Let’s start with the less interesting part for the Rockets.  Devin Harris would be a fine scorer off the bench.  And McHale, if he didn’t want to take the lumps of integrating him, can always lean on Arron Brooks as backup point guard.  And as for Melo, Rahat was correct to call a potential Rockets’ offense featuring Anthony, Harden and Howard unstoppable.  There would be no area of the court where Houston wouldn’t be incredibly dangerous, and forcing opponents to cover every inch of it defensively would make for an exhausting endeavor.

But adding a player like Melo at a time when the Rockets are just starting to hum could be a risky proposition.  Can an already individually high-usage team add the ultimate high-usage player?  Lets just say Kevin Mchale would have his work cut out for him.  Although, the thing that surprised me most about the 2012 Olympics was how willingly Anthony seemed to take a backseat as the primary option when he was on the court.  Playing on a team that also featured Chris Paul and LeBron James left him little choice, but Melo absolutely shined in his off-the-ball role, shooting 50% from three for the tournament.

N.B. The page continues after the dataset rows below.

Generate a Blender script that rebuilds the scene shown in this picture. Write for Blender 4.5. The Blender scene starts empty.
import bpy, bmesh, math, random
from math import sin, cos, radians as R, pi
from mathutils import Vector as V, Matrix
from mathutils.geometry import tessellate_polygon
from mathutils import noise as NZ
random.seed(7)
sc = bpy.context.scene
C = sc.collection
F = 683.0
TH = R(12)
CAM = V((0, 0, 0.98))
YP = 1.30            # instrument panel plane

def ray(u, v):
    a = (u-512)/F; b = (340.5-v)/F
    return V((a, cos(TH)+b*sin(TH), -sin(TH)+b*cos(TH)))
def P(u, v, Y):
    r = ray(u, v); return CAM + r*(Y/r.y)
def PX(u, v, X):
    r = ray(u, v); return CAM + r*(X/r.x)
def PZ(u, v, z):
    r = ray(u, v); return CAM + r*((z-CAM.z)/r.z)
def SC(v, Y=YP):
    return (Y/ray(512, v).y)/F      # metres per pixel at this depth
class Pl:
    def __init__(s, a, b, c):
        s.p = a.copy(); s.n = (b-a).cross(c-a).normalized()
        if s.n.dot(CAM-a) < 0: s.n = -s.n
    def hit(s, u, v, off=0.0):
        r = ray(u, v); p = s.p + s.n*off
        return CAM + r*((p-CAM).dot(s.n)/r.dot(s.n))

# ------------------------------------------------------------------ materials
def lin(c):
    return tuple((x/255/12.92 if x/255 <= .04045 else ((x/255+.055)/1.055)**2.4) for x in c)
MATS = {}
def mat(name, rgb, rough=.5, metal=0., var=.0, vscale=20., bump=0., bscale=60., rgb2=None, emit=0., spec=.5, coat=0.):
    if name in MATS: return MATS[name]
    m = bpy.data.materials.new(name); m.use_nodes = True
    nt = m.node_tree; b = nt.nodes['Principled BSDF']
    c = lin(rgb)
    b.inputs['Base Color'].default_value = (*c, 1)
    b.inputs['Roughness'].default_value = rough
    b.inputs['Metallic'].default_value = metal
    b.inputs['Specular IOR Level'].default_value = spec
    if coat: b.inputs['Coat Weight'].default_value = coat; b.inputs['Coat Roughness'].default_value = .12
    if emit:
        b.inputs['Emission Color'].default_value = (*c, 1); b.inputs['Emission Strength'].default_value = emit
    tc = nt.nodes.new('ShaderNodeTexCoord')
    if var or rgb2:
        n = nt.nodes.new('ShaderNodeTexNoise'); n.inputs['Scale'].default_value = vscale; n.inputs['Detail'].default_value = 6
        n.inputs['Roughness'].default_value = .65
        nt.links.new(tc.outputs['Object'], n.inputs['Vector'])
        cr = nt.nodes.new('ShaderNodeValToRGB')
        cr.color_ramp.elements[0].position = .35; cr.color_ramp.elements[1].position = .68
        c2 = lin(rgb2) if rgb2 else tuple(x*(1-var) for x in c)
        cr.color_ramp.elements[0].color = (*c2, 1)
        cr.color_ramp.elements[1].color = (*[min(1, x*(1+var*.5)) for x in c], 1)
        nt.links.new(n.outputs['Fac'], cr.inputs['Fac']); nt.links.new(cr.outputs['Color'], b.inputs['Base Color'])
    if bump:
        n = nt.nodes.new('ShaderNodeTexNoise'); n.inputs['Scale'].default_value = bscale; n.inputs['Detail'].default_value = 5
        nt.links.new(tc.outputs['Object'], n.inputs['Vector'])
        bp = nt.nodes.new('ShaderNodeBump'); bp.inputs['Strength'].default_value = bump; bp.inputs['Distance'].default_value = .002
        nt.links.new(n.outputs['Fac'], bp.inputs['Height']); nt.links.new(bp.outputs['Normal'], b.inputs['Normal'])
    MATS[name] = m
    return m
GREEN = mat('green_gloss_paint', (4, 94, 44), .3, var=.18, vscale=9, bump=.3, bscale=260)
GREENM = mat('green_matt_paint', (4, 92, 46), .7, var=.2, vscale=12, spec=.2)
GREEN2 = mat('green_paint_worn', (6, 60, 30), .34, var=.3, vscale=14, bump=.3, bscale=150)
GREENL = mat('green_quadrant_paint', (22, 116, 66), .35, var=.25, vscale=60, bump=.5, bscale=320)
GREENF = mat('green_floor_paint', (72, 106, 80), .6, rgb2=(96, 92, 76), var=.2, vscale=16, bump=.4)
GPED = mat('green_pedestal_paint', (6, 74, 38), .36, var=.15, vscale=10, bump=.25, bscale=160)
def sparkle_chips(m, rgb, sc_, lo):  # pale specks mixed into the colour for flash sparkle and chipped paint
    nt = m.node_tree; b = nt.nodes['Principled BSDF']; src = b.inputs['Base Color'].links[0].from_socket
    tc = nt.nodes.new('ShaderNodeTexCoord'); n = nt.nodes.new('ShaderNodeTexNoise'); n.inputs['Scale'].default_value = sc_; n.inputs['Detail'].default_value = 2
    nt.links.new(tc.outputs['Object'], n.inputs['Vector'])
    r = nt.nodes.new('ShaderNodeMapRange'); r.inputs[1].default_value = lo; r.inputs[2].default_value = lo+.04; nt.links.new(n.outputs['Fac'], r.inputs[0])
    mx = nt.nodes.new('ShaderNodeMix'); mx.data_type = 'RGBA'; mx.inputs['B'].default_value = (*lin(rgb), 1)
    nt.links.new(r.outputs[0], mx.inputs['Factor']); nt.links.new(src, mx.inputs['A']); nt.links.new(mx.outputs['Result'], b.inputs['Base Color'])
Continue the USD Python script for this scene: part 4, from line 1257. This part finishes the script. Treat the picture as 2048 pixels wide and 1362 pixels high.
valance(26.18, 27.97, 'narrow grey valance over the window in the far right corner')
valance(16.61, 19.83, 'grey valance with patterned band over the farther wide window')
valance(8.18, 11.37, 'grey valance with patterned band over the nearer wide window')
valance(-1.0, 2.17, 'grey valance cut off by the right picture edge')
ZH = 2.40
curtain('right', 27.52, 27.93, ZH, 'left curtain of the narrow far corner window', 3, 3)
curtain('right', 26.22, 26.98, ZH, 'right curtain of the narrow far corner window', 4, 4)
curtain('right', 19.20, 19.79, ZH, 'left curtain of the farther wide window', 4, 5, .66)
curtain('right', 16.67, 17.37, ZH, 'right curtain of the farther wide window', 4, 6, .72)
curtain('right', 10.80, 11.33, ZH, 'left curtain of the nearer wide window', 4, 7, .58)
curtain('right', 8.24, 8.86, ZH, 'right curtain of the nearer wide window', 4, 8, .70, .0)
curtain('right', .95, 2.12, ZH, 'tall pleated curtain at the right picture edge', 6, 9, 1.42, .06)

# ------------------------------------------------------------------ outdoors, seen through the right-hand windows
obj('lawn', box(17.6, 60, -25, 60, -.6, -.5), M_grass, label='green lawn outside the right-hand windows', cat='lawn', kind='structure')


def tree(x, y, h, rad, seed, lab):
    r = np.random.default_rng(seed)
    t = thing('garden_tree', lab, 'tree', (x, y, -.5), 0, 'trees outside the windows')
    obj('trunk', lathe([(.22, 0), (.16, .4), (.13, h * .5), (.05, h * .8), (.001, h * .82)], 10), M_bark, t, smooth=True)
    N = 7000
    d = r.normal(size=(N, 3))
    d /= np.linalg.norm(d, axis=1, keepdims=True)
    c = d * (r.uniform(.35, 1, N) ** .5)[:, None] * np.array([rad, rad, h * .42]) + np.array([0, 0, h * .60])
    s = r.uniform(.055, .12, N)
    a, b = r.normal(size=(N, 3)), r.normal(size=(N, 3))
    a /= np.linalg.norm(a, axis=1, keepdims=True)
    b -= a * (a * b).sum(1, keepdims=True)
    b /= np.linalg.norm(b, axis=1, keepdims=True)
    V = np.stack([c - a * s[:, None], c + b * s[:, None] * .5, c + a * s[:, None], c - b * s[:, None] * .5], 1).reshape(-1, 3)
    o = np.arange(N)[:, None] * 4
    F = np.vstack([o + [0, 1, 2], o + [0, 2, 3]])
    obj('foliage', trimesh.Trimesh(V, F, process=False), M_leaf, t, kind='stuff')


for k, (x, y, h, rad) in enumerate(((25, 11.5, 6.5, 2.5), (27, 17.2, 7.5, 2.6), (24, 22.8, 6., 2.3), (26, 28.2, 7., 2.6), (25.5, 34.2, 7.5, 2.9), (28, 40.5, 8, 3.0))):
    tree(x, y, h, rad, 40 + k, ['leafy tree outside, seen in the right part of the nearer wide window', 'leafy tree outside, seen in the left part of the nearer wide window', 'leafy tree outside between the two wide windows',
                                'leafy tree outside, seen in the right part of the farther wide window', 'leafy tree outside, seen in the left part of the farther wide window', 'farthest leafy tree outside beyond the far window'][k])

Would Melo really take a backseat to James Harden as the primary ball-handler?  And from an unbiased point-of-view, should he?  More importantly, who takes the final shot in a tie game?  Alpha-dog issues like that could really derail a team that is finally starting to take form and sharing the ball better than earlier in the season.  But one thing Simmons always says: if you can turn two quarters, a dime and a nickel into a dollar, you do it.  And be sure, Melo is a dollar.  I would have to think long and hard about this one, but were it to actually happen, Houston would feature a starting lineup with three top-15 talents.  Can the Heat, Thunder or Pacers even say that?

(On a less interesting, more realistic note: replace Devin Harris with Vince Carter, and a Rockets-Mavs trade makes a ton of sense.)